Nicky Gumbel on Alpha, holy spirit encounters, and hypnotic suggestibility

Jules Evans
12 min readApr 1

Back in 2015, when I was struggling to be a Christian, I interviewed Nicky Gumbel of the Alpha course about the psychology and ethics of ecstatic experiences in Christian churches.

Nicky Gumbel and his wife Pippa

Nicky Gumbel is one of the most successful evangelists of his generation. A former barrister, he was until last year (when he retired) the vicar of Holy Trinity Brompton (HTB), an Anglican church in South Kensington where 4000 people come to worship each Sunday and which has helped to plant new churches around the country. He also ran Alpha, a 10-week course on Christianity, which over 27 million people around the world have taken, including 300,000 prison inmates. The app, Bible In One Year, written by Nicky and his wife Pippa, has been downloaded over a million times. Despite this success, he still lives in a vicarage, rides around on his bike, and is nick-named ‘Humble Gumbel’ by colleagues.

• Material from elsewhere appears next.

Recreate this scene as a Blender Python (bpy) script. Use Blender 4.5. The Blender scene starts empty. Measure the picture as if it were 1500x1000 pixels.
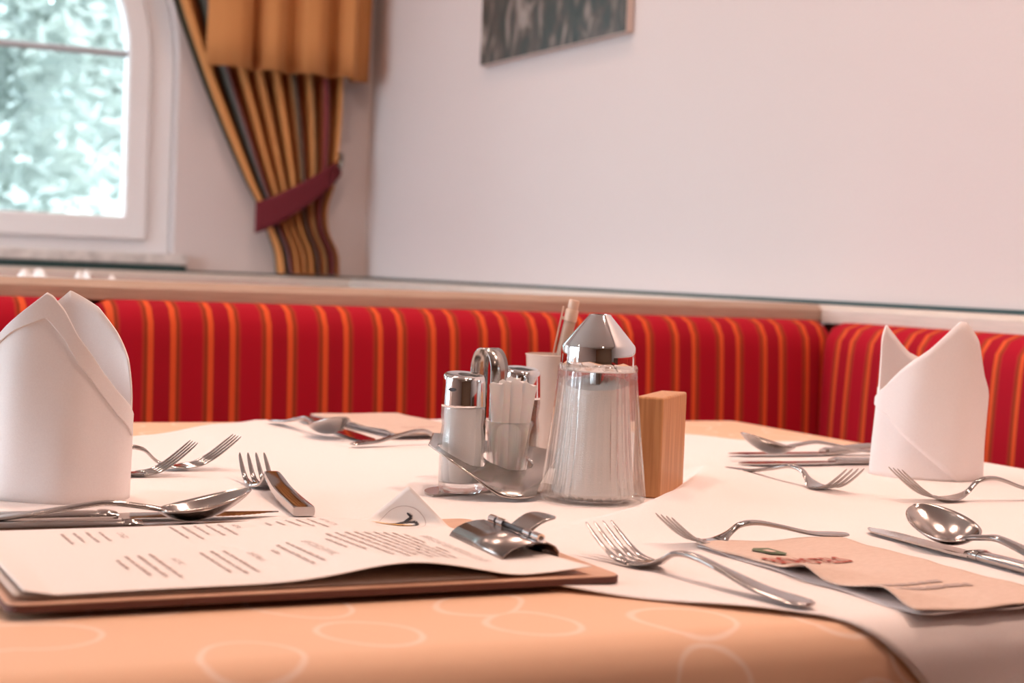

I met Nicky and Pippa in 2013, when I did the Alpha course. I liked them and admired their devotion to their vision of ‘re-evangelizing the nations, revitalizing the church and transforming society’. I’m also fascinated by the central place of ecstatic experience — or ‘Holy Spirit encounters’ — in Alpha and charismatic Christianity. This is an interview I did with Nicky in 2015, when I was writing The Art of Losing Control. At this time I had converted to Christianity after an ecstatic experience, but was struggling to make sense of that experience. I eventually left the church, but still admire Nicky for his humanity, and his zeal.

HTB is famous as the Anglican church which got the Holy Spirit, in the late 1970s, in the early 80s, and again in 1994 at the time of the so-called ‘Toronto Blessing’.

Yes, there have been strong movements of the Holy Spirit, although our theology has never changed. Certainly, since 1982 we’ve regularly prayed ‘Come Holy Spirit’. I see it as like the ocean — there are always waves, but sometimes it’s more gentle and peaceful, and sometimes there are huge waves. I don’t know why sometimes we pray ‘Come Holy Spirit’ and dramatic things happen. We’ve always said that’s not important — sometimes it happens and sometimes it doesn’t. These days things are much more gentle.